Many law firms send out newsletters and alerts, arguably to share helpful information, with the intent to keep ‘mind share.’ That’s a one-way broadcast style of communicating. You’re not engaging the client, listening to the client, nor meeting them on their turf.

An easy way to stay in touch with clients is to follow them on Twitter. It’s becoming more and more common that people have Twitter accounts, whether business leaders or consumers.

Look up your clients on Twitter. Look in their LinkedIn profile for their Twitter handle. Start following your clients.

Set up a list for your clients in Twitter. You may then browse a ready made list of only those things your clients are sharing on Twitter on your desktop, smart phone, or tablet. It’s easy to display your list of client tweets via TweetDeck or an iPhone and iPad app such as Twitterific.

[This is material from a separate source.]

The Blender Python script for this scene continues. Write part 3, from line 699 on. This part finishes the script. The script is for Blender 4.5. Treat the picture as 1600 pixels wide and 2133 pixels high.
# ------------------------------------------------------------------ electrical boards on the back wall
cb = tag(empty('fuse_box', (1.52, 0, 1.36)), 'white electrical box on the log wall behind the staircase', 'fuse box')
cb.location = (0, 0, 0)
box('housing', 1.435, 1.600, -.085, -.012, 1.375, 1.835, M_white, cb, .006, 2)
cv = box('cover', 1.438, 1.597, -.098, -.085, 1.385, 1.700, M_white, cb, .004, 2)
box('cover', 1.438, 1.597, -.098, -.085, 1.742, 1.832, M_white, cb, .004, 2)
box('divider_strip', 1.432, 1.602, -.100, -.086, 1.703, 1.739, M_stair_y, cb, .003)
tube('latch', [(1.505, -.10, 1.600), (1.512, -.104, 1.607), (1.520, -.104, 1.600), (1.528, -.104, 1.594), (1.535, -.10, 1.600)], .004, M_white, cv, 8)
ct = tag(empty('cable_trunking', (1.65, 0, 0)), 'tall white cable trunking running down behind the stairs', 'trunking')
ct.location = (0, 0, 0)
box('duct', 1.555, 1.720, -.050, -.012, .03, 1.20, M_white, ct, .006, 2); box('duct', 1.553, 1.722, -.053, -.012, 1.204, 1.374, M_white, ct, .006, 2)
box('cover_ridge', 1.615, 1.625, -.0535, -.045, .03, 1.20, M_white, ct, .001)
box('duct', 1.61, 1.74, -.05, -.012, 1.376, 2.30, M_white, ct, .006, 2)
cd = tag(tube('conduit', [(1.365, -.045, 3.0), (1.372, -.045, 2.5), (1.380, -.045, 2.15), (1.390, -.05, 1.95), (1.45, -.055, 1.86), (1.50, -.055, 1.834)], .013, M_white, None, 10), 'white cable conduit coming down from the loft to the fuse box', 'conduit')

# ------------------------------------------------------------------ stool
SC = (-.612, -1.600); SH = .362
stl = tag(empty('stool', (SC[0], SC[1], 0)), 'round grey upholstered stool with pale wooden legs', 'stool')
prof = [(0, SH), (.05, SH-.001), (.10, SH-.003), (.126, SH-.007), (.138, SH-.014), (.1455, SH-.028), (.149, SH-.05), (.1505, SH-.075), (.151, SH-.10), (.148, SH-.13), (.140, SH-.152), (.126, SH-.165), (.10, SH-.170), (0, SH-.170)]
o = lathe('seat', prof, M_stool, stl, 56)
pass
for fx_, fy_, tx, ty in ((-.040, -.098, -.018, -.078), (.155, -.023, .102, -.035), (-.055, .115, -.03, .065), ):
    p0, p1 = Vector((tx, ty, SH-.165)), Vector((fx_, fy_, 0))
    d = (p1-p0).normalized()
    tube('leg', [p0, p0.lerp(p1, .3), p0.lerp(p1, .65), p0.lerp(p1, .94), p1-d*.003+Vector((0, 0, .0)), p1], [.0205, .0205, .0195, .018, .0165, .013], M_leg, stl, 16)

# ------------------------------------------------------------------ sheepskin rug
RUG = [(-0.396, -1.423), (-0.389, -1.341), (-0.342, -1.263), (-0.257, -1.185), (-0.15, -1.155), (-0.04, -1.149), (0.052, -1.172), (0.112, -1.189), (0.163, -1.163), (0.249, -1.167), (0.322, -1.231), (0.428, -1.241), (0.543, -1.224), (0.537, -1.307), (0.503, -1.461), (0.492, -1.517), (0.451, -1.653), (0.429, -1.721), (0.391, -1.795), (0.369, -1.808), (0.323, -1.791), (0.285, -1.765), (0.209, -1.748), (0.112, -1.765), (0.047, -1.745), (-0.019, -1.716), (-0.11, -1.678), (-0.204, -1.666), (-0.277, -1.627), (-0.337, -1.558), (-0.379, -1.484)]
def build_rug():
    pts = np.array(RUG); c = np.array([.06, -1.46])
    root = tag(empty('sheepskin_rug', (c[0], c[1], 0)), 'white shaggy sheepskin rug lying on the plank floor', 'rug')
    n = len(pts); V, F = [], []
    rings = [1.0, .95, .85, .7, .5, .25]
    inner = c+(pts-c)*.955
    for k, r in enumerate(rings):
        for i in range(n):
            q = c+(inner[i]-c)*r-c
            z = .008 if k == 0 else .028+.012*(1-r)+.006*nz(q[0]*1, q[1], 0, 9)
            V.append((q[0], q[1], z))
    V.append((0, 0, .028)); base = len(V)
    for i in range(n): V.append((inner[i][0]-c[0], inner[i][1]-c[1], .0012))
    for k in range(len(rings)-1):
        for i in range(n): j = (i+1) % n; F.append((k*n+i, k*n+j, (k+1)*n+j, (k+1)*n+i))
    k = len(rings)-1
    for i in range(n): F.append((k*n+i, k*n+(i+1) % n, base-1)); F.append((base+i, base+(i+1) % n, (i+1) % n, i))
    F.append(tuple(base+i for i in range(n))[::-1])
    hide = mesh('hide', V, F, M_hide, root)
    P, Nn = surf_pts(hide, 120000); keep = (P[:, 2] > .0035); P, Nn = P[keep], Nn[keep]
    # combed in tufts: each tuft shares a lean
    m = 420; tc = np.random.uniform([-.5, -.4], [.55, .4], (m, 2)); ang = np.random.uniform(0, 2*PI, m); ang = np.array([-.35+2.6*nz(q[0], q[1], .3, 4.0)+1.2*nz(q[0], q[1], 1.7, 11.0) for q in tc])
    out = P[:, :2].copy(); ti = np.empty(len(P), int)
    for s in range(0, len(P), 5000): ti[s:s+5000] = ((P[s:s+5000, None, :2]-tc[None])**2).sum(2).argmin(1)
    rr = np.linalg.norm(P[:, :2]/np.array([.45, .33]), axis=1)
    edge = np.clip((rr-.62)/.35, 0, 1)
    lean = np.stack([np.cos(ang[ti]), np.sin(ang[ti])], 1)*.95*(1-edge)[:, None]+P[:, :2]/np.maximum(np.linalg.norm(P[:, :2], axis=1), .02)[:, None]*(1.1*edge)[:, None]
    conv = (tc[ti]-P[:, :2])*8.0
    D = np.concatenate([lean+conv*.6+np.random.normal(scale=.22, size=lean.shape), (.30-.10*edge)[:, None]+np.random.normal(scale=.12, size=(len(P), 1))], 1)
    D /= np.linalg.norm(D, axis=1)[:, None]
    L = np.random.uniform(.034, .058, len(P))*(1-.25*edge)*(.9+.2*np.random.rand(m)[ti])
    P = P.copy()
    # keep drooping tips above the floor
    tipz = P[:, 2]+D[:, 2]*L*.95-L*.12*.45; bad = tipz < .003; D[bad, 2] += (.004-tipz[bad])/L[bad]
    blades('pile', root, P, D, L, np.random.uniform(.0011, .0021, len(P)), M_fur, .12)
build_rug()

You need not get into a back and forth conversation with your client on Twitter. It may even be totally inappropriate to do so and, in certain cases, unethical.

But retweeting something they shared will be seen by your client and be viewed with favor. So will openly congratulating them on Twitter if it was a success your client was sharing on Twitter.

Seeing a client Tweet may open the door to communication with your client other than on Twitter. For example I just noticed that Las Vegas Attorney Tim Totolo, a LexBlog Network member and client, shared word of a recent verdict of his on Twitter. His tweet linked to a blog post which shared that he was able to obtain a verdict in excess of $4 Million for a brain injury victim in an inadequate security case.

I congratulated Tim in a comment on his blog for the result he obtained for his client and her family and wished him success in resolving the claim without a protracted appeal.

Tim responded by email within minutes thanking me for the kind words, asked me how things were going at LexBlog, and wished me a happy holiday season. I’ll respond by email in a couple minutes. That’s neat.

There’s no way I could have engaged Tim on his turf and shared in his success unless I was following him on Twitter.

It’s the rare attorney who is savvy enough to stay in touch with clients by phone, coffee, lunch, or social activity. Others don’t have enough time in the day to stay in touch with all the clients they’d like to.